PROVIDING THE PLAYLISTSFLB


TUNE IN

What: Valslist.com, run by Boardman native Val (Gruger) Haller.

Details: An ever-changing collection of the best new music, handpicked for adults who don’t have the time to keep up.

By GUY D’ASTOLFO

dastolfo@vindy.com

A Valley native is using her website to help busy adults keep up with current music.

Val Haller, a 1975 graduate of Boardman High School (she was known as Val Gruger back then), is the founder and driving force behind Valslist.com. She handpicks the best new rock and pop music for older working folks who just don’t have the time to keep up. Her site is linked to iTunes, so visitors can immediately buy the songs they hear.

Haller, 55, launched the specialty site five years ago. Valslist.com has grown dramatically, turning Haller into a music business insider.

The site’s circle of attention keeps getting wider; it is the subject of a feature story in the current edition of Oprah magazine.

Haller lives in the Chicago suburb of Winnetka, Ill., with her husband, Mark. She moved to the Chicago area in 1979 after graduating from Miami University of Ohio, but her parents still live in Canfield. She worked in the insurance business after college before halting her career to raise her four sons, who are now in their 20s.

Haller is not a musician, but her keen interest in music goes back to her childhood. She became the go-to girl when her friends needed a playlist for parties, a task she happily continued through her adult life.

In a phone interview from her Winnetka home, she talked about how valslist.com got started. “At age 50, I started to see a big problem,” she said. “People my age had lost track of new music. When iTunes opened, people my age were busy with kids and career and didn’t learn how to use it, and they became more disconnected than ever.”

Her friends had always enlisted her to create playlists for their parties, and she began to think about making her playlist public.

“I started to feel strongly about it,” she said. “The demographic of baby boomers needed help.”

Because Haller had been lending out her playlist — she had taken to calling it Val’s list — to friends, she already had a product and target audience.

But she wrestled with how to get it before the public.

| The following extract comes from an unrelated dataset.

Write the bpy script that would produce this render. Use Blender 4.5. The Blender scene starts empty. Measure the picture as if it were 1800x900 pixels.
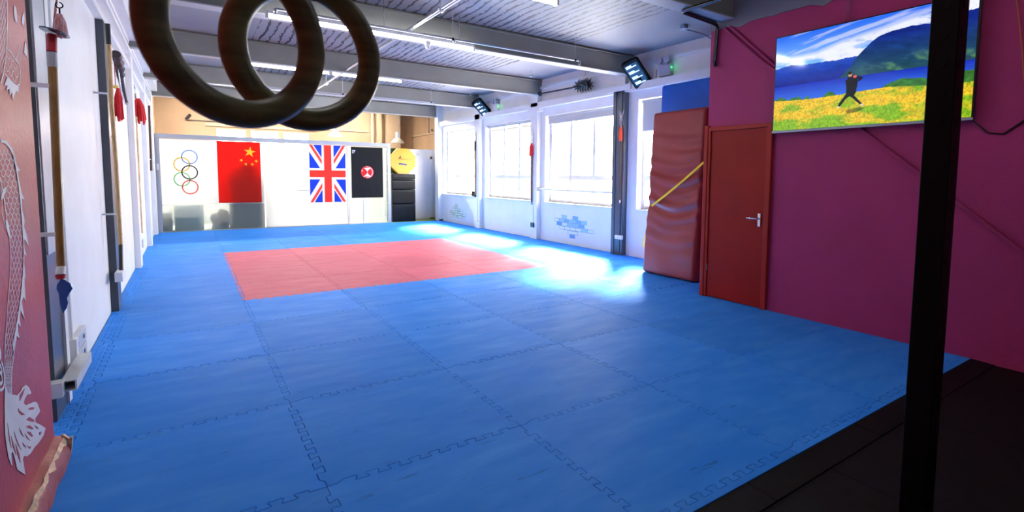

The solution came when one of her sons suggested becoming an iTunes affiliate. Haller’s website links to the online sales giant, and she collects a percentage from every sale.

Valslist.com, she said, has evolved into a brand name that’s getting a lot of attention. Influential music blogger Bob Lefsetz wrote about the site shortly after it launched, likening Haller to an old-fashioned DJ who sorts through tons of music and selects only the best. “After his article, I got bombarded by managers and bands, saying, ‘Please put me on your website,’” she said.

Another email came from none other than David Gilmour of Pink Floyd, who told Haller he loves her site.

Haller, who sees herself as a concierge of music, said the time was right for her website. “The digital age allows every artist to put their stuff out there, but there’s too much and you need someone to filter it,” she said. The baby-boom generation is a lucrative market, she said, because it grew up paying for music and has no problem continuing to do so.

Unlike sites such as pandora.com, which use computer algorithms to steer listeners to new bands based on their current favorites, Haller’s site uses the human touch. She listens to music all day with a sharp ear for what stands out from the pack.

This week, her playist includes songs by the likes of Zach Heckendorf, Chris Smither, Joe Strummer and the Mescaleros, Shawn Colvin, Gotye and Tedeschi Trucks Band.

Haller works out of her home — it allows her to juggle family and career — with the help of a handful of unpaid interns, some of whom are college students.

She also puts her expertise to work by writing a column for a few music publications, as well as a blog on her own site.

Although Valslist.com targets busy adults, they are not the only ones who use it. Haller said she was surprised to learn that many younger people — teens and early 20s — also are checking it out.

“My sons tease me, because they say it’s awkward when your mom knows about a band before you do,” she said with a laugh.